The labours of the diplomatists, from which Frederick looked for great gains, had done nothing to change the military situation in his favour. The campaign of 1760 saw once more Ferdinand confronting the French in the West, the Swedes paralysed by their own incompetence in Pomerania, Daun striving to reconquer Saxony, Laudon striving to reconquer Silesia, and the Russians, as usual, advancing towards the Oder. But, whereas in 1759 Frederick’s own presence had more than once caused disaster to his armies, in 1760 he became again the hero of the strife. He was always most formidable when the odds against him were heavy, and in 1760 none could doubt that the Prussians were at an overwhelming disadvantage. Even the King regarded the campaign as a gambler’s last throw. Failing extraordinary good fortune, he predicted the collapse of Prussia before the autumn.

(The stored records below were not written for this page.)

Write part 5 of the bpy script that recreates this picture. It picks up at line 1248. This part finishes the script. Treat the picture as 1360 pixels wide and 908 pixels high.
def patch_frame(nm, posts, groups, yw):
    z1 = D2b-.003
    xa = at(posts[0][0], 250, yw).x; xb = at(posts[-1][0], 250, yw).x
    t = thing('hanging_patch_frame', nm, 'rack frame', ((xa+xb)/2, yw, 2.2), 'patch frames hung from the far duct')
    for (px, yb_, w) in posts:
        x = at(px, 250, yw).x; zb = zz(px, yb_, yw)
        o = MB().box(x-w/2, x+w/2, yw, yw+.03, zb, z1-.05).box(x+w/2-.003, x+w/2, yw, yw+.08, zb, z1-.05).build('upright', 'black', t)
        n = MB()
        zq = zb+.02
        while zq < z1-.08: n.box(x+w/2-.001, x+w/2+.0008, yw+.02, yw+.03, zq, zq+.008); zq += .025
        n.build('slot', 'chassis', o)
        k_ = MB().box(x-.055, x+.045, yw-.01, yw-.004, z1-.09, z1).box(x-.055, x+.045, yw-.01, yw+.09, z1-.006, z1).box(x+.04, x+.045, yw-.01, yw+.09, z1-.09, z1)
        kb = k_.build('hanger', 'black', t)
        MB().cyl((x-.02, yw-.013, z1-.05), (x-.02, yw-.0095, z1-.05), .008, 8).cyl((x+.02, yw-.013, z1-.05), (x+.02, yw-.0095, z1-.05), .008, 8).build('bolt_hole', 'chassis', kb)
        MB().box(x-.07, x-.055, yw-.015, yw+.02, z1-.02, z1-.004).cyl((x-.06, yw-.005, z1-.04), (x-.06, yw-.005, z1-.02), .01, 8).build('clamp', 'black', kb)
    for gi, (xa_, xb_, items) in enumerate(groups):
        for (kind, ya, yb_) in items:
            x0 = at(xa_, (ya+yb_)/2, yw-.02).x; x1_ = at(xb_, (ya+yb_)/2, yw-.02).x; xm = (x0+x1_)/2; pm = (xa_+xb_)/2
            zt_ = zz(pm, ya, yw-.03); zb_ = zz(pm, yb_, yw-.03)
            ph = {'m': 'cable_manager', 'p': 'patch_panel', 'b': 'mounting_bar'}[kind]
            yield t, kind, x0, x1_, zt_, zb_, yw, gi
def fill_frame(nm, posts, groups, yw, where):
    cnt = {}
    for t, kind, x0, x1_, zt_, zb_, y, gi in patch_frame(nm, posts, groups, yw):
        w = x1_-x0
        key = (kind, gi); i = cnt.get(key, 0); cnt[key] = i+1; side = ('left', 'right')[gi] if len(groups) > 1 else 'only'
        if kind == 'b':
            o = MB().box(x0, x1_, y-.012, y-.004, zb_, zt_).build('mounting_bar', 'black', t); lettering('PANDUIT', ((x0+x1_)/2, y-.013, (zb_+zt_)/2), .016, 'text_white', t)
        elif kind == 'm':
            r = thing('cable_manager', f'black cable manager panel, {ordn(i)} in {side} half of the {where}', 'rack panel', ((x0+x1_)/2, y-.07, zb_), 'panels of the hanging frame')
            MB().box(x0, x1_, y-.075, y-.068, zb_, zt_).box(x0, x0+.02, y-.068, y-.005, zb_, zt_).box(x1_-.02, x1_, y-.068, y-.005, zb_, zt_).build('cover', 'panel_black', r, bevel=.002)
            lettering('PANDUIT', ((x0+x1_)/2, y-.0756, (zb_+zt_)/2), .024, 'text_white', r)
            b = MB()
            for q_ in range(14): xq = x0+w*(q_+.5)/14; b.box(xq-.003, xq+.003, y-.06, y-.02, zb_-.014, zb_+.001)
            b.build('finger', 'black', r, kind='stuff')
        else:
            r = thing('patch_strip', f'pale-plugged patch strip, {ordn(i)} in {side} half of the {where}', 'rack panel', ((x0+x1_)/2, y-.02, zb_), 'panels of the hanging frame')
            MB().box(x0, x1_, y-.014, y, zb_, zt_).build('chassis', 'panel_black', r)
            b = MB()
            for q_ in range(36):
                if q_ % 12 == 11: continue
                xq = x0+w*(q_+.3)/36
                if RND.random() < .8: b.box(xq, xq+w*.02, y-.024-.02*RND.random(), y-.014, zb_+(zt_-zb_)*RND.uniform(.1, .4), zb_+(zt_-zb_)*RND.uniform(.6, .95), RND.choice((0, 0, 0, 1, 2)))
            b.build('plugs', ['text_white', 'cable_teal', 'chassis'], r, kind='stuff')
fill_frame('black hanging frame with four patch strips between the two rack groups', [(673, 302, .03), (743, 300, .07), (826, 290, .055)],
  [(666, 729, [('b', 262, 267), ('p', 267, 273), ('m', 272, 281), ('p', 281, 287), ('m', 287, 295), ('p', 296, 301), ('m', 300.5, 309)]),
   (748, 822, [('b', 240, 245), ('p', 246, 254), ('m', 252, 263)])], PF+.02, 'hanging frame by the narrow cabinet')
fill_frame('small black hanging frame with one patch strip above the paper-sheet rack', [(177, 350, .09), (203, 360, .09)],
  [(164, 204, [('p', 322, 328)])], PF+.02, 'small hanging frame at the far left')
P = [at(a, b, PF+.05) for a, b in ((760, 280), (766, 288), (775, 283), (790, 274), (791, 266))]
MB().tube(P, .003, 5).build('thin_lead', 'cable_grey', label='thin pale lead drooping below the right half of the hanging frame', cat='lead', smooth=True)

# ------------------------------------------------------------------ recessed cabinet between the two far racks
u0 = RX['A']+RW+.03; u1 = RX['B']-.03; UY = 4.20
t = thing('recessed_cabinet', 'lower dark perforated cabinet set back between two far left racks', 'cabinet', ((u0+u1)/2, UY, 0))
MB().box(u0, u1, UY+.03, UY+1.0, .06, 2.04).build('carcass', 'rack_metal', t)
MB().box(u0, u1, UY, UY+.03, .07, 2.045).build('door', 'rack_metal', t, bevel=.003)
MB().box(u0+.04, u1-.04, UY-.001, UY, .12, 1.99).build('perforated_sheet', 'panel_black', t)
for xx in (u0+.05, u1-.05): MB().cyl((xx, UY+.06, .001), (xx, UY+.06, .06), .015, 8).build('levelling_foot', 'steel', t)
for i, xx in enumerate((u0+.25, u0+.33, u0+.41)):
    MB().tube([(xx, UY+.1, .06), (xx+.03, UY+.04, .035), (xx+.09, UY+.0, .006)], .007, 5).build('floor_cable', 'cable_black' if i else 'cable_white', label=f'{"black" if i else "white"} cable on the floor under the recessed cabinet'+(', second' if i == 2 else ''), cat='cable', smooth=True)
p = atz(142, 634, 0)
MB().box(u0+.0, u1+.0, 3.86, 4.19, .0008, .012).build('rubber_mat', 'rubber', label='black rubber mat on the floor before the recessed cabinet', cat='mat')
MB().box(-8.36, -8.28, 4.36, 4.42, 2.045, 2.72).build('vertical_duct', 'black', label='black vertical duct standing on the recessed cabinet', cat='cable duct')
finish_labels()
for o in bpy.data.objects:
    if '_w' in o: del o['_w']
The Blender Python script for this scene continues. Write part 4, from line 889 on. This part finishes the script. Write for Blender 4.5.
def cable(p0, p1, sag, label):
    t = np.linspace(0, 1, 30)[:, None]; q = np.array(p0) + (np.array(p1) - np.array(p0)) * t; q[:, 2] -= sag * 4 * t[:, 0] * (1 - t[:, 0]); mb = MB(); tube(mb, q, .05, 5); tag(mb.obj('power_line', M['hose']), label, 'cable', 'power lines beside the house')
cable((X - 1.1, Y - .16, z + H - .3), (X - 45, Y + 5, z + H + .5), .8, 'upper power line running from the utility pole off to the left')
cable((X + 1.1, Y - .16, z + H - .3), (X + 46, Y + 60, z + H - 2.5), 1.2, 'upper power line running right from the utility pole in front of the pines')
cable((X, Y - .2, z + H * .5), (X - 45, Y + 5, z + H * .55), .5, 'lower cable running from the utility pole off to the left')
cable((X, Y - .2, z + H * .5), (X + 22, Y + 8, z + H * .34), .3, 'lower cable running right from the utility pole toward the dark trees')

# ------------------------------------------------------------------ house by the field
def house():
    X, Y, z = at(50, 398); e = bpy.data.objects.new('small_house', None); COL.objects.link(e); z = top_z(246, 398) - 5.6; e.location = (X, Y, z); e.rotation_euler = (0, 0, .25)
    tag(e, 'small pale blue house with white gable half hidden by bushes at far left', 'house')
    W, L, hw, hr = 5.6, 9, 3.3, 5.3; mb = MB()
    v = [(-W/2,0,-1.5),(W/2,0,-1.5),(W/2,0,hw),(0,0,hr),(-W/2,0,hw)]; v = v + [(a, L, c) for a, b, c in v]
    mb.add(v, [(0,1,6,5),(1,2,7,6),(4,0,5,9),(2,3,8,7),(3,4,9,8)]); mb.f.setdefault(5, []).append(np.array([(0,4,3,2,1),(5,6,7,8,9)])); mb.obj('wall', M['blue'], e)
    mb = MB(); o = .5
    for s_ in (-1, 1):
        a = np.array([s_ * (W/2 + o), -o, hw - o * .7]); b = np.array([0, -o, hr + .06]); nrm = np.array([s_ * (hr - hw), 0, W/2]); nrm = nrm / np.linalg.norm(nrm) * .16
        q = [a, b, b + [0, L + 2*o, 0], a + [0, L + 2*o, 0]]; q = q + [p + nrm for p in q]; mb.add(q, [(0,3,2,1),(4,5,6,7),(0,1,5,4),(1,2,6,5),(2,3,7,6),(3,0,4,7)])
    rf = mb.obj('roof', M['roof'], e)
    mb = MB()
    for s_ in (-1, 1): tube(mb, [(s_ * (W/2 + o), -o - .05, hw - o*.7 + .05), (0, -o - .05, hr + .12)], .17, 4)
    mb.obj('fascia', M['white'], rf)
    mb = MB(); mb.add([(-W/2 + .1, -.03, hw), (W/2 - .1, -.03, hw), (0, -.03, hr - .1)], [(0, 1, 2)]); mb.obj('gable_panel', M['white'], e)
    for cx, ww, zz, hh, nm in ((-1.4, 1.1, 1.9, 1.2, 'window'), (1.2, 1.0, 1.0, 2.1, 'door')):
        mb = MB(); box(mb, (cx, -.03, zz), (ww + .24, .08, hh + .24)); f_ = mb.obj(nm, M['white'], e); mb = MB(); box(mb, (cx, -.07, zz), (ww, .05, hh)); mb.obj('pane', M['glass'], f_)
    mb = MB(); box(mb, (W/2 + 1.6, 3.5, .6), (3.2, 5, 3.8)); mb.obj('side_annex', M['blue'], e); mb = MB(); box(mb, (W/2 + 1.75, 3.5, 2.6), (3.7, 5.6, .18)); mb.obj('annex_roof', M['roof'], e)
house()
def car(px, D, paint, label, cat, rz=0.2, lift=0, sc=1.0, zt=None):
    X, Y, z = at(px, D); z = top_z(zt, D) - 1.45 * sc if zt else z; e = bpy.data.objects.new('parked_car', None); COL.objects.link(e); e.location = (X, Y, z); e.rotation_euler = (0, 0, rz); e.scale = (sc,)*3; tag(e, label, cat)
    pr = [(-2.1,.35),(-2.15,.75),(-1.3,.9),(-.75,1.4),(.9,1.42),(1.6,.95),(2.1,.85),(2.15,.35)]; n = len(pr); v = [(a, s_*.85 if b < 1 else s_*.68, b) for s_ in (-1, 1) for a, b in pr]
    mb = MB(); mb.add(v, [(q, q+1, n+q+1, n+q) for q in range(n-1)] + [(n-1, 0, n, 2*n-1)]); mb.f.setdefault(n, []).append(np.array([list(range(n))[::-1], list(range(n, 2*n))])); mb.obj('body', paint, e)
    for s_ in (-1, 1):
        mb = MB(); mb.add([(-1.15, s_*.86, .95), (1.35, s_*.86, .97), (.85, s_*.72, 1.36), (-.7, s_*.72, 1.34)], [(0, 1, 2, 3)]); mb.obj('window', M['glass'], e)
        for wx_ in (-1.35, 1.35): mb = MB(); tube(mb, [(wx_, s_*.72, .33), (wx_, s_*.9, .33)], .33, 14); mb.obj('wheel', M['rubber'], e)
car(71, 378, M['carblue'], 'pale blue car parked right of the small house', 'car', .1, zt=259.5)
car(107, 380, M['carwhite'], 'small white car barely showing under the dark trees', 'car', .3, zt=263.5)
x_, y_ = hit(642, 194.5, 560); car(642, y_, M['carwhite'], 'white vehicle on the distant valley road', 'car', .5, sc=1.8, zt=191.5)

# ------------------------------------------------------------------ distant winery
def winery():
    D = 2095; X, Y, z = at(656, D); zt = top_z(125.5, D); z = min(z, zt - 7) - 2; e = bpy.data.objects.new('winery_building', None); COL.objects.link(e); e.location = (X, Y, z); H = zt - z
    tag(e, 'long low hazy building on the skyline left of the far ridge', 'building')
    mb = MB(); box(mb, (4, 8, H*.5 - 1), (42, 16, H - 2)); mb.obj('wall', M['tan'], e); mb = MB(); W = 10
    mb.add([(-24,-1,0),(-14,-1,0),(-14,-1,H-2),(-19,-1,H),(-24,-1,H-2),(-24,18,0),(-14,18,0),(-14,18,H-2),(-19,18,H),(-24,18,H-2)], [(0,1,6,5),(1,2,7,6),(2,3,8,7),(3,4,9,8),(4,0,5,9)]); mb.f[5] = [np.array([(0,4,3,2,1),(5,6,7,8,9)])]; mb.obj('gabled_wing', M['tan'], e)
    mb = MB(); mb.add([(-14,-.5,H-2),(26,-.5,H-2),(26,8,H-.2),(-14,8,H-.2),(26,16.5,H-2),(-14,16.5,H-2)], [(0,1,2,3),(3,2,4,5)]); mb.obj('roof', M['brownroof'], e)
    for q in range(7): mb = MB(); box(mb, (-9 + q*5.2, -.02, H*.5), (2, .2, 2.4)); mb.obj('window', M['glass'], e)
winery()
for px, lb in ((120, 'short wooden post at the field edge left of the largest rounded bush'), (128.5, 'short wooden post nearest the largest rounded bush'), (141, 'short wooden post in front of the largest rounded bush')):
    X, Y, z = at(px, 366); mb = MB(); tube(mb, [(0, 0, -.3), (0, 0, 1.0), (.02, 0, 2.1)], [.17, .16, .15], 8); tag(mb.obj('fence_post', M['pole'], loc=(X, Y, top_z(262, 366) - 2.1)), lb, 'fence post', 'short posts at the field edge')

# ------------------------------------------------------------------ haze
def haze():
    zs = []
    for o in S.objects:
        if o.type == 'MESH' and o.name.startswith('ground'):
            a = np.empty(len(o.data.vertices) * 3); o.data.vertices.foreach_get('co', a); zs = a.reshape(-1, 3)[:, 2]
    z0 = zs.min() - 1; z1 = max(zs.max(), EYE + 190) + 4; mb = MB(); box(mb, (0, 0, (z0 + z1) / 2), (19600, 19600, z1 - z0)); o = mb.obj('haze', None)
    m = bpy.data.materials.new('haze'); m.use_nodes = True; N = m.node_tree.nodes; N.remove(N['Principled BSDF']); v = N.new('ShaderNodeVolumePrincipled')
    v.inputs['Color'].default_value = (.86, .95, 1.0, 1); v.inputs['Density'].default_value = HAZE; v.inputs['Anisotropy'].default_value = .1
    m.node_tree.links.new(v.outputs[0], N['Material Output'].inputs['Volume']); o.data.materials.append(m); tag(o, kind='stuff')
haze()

For the first time in the war the enemy began a campaign on Prussian soil. Laudon invaded Silesia, and the King’s friend, Fouqué, believing himself too weak to hold Landshut, fell back on Breslau. The Silesians protested that they were being abandoned to the mercy of the enemy and Frederick complained that his generals did more mischief to him than to the enemy. Under-estimating Laudon’s talent for war, he ordered Fouqué to recover Landshut at once, and promised to come to the rescue in person as soon as he had beaten the enemy in Saxony. Fouqué obeyed, but in Laudon he had an opponent far more active than Daun. His force of less than 11,000 men was soon in as hopeless a plight as that of Finck at Maxen. He, too, avenged the insults of the King by following his orders to the letter, for the more considerate counter-orders which Frederick despatched never reached him. On June 23, 1760, near Landshut, the Prussians maintained a hopeless struggle for seven hours. It is believed that the killed and wounded numbered more than 5000 men. It is certain that only some 1500 cavalry, perhaps one-seventh of Fouqué’s whole force, succeeded in cutting their way through the enemy.
At Landshut the Prussian regiments regained by their valour the repute which they had lost at Maxen, where they laid down their arms without a blow. But the fruits of Laudon’s victory were great. Silesia now lay defenceless before the Austrians, and only Prince Henry’s weak force screened it from the advancing Russians. Frederick, though balked of a battle, was compelled to leave his work in Saxony undone and to transfer the bulk of the Prussian army to the eastern theatre of war. His going was a proof of weakness, but the manner of it paid a signal tribute to his fame. None dared to stand in his way. The Austrians under Lacy were so determined to be on the safe side that they left Dresden bare, and Frederick was tempted by the opportunity of a brilliant triumph to turn aside.